By Gerald L. Zelizer, Contributing Writer, USA TODAY, 2-21-02.

The Rev. Charles Chandler felt so blindsided when he was forced out of his church eight years ago that he established the Ministering to Ministers Foundation, which provides emergency funds, housing and legal, psychological and career assistance for clergy of any denomination who have suffered a similar fate.

In 2001, his organization helped approximately 500 ousted or beleaguered ministers. That’s up from 400 the year before and 100 when he started.

While few churches routinely keep track of clergy firings, a general survey of those who do suggests the trend is getting worse:

  • A study by the Barna Research Group, which does marketing studies of American culture and the Christian faith, found that whereas 20 years ago the average minister remained at least seven years in his parish, today his stay has eroded to barely five years. Barna’s research, conducted between July 2000 and June 2001, was based on a survey of 1,865 senior pastors of Protestant churches nationwide. This trend, George Barna warns, “may be shortchanging pastors — and the congregations they oversee — by prematurely terminating their tenure.”
  • Rabbi Joel Meyers, executive vice president of the Conservative Rabbinical Assembly, acknowledges that 30% of rabbis who changed positions in 2000 did so because they were forced to leave their congregations.
  • Similarly, Marcia Myers, director of personnel services for the Presbyterian Church (USA), reports that of the 84 cases in which relations were ended in 2000, one-fourth were involuntary.
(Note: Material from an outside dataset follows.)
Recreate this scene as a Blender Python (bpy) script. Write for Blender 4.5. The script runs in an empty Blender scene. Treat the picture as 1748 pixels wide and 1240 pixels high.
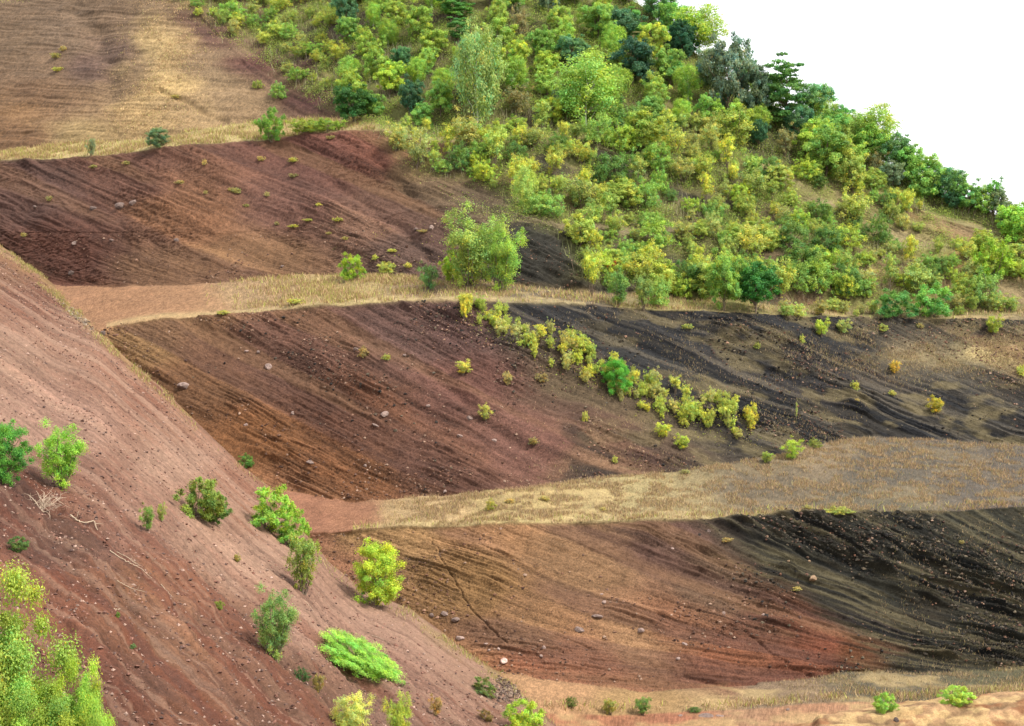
import bpy, math, random
import numpy as np

rng = np.random.default_rng(7)
random.seed(7)
SC = bpy.context.scene
COL = SC.collection
PW, PH, F = 1748.0, 1240.0, 2913.0
CAMZ = 46.0
PITCH = math.radians(-4.32)
CP, SP = math.cos(PITCH), math.sin(PITCH)

# ------------------------------------------------------------------ helpers
def ray(X, Y):
    """direction through a point of the frame, scaled so that its y component is 1"""
    a = (np.asarray(X, float) - PW / 2) / F
    b = (PH / 2 - np.asarray(Y, float)) / F
    dy = CP - b * SP
    dz = SP + b * CP
    return a / dy, dz / dy

TAB = rng.random((256, 256))
def vn(u, v, seed=0):
    u = np.asarray(u, float) + seed * 17.31 + 1000.0
    v = np.asarray(v, float) + seed * 9.77 + 1000.0
    iu = np.floor(u).astype(np.int64); iv = np.floor(v).astype(np.int64)
    fu = u - iu; fv = v - iv
    fu = fu * fu * (3 - 2 * fu); fv = fv * fv * (3 - 2 * fv)
    i0 = iu & 255; i1 = (iu + 1) & 255; j0 = iv & 255; j1 = (iv + 1) & 255
    a = TAB[i0, j0]; b = TAB[i1, j0]; c = TAB[i0, j1]; d = TAB[i1, j1]
    return (a + (b - a) * fu) * (1 - fv) + (c + (d - c) * fu) * fv

def fbm(u, v, seed=0, oct=3, gain=.5):
    s = 0; a = 1.; t = 0
    for k in range(oct):
        s = s + a * vn(u * 2 ** k, v * 2 ** k, seed + 3 * k)
        t += a; a *= gain
    return s / t

def sstep(a, b, x):
    t = np.clip((x - a) / (b - a), 0, 1)
    return t * t * (3 - 2 * t)

def lin(c):
    c = np.asarray(c, float) / 255.
    return np.where(c <= .04045, c / 12.92, ((c + .055) / 1.055) ** 2.4)

def mesh_from(name, co, faces, smooth=True):
    """co (n,3), faces (m,k) all with k corners"""
    me = bpy.data.meshes.new(name)
    n, (m, k) = len(co), faces.shape
    me.vertices.add(n); me.vertices.foreach_set('co', np.ascontiguousarray(co, np.float32).ravel())
    me.loops.add(m * k); me.loops.foreach_set('vertex_index', faces.astype(np.int32).ravel())
    me.polygons.add(m)
    me.polygons.foreach_set('loop_start', (np.arange(m) * k).astype(np.int32))
    me.polygons.foreach_set('loop_total', np.full(m, k, np.int32))
    me.polygons.foreach_set('use_smooth', np.full(m, smooth))
    me.update(calc_edges=True)
    return me

def vcol(me, rgb):
    at = me.color_attributes.new('Col', 'FLOAT_COLOR', 'POINT')
    a = np.ones((len(rgb), 4), np.float32); a[:, :3] = rgb
    at.data.foreach_set('color', a.ravel())

def link(name, me, mat=None, parent=None):
    o = bpy.data.objects.new(name, me); COL.objects.link(o)
    if mat is not None and me is not None and not me.materials: me.materials.append(mat)
    if parent is not None: o.parent = parent
    return o

def tag(o, label=None, cat=None, group=None, kind=None):
    if label: o['label'] = label
    if cat: o['category'] = cat
    if group: o['group'] = group
    if kind: o['kind'] = kind
    return o

# ------------------------------------------------------------------ materials
def new_mat(name):
    m = bpy.data.materials.new(name); m.use_nodes = True
    nt = m.node_tree; nt.nodes.clear()
    return m, nt, nt.nodes.new, nt.links.new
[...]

To give some context to these numbers, Kevin Leicht, professor of sociology at the University of Iowa and author of Professional Work, says, “Clergy firings are very high compared with the national labor force, where 1.2% of all employees are involuntarily terminated. The rate is even higher than coaches in the NFL, a notoriously unstable profession.” This uprooting comes with costs to both the church and its minister:

  • The congregation misses the most productive period of the pastor’s tenure, which Barna says is from years 10 through 14.
  • There are the emotional wounds to the congregation as they push God’s emissary out.
  • Most grievous is the trauma to the minister, who must dislodge his family and leave town.

For the good of the congregation and clergy, more aggressive strategies are needed to halt this trend. A separate study by church consultant Alan Klaas, president of Mission Growth Ministries, investigated the causes of ousters in various Christian denominations and tried to find the source of the problem and where opportunities for reforms exist. The report put most of the blame on the congregation:

  • In 67% of the cases, the congregation had been in conflict with the previous pastor, too.
  • In 45% of the cases, a minority faction was successful in manipulating a supportive majority to push the pastor out.
  • Only 7% of the time was the cause the personal misconduct of the minister.
  • Sadly for all, in 62% of the cases, regional officials of these various denominations who could have helped mediate were kept away until it was too late to solve the dispute.

To put a human face on this problem, consider the case of Pastor Matthew Robinson. Robinson says he was asked in 1995 to bring stability to the First Presbyterian Church in Hobbs, N.M., which had lost more than 100 members and suffered from financial problems.

Through his programs for new and potential members, the church’s roster quickly grew by 50 new members. By 1996, the church’s finances were the healthiest in a decade. But for some longtime laity, their previous gifts to the church suddenly seemed mediocre when measured against the burgeoning new pledges that Robinson’s stewardship was eliciting.

With the arrival of many new faces, one angry churchgoer complained to the pastor, “You are bringing in too many blue-collar members,” and another said his dramatics in worship were not done “decently and in order.”

Finally, Robinson sought other posts. By Thanksgiving 1999, he was called to a larger and more stable church in Kearney, Neb. “I could have stuck it out,” he says, “but it was not worth a heart attack.”

This ecclesiastical hell is bred in the contradictory situation of the minister who works for God and simultaneously for the will of his congregation. But even within that conflicting organizational structure, more can be done.

For one, church elders should skillfully exclude from leadership roles laity whom the author G. Lloyd Rediger calls “clergy killers.” Their complaints should be heard, but they should be blocked from bullying the silent and satisfied majority of parishioners into unreasonable dissatisfaction.

Secondly, all denominations should appoint teams composed of a layperson and a clergy member to actively intervene as the relationship between a particular congregation and its minister begins to sour, to identify the problems, recommend solutions and then return to monitor improvement.

The leaders of Protestant and Jewish houses of worship, which are largely autonomous and decentralized, would likely resist this solution. But if it is not done, the risk is that the most competent clergy will flee the calling, mediocrity will fill the void, church numbers will erode, and America’s faiths will diminish.

Gerald L. Zelizer is rabbi of Neve Shalom, a Conservative congregation serving the Metuchen-Edison, N.J., area. Zelizer is a member of USA TODAY’s board of contributors.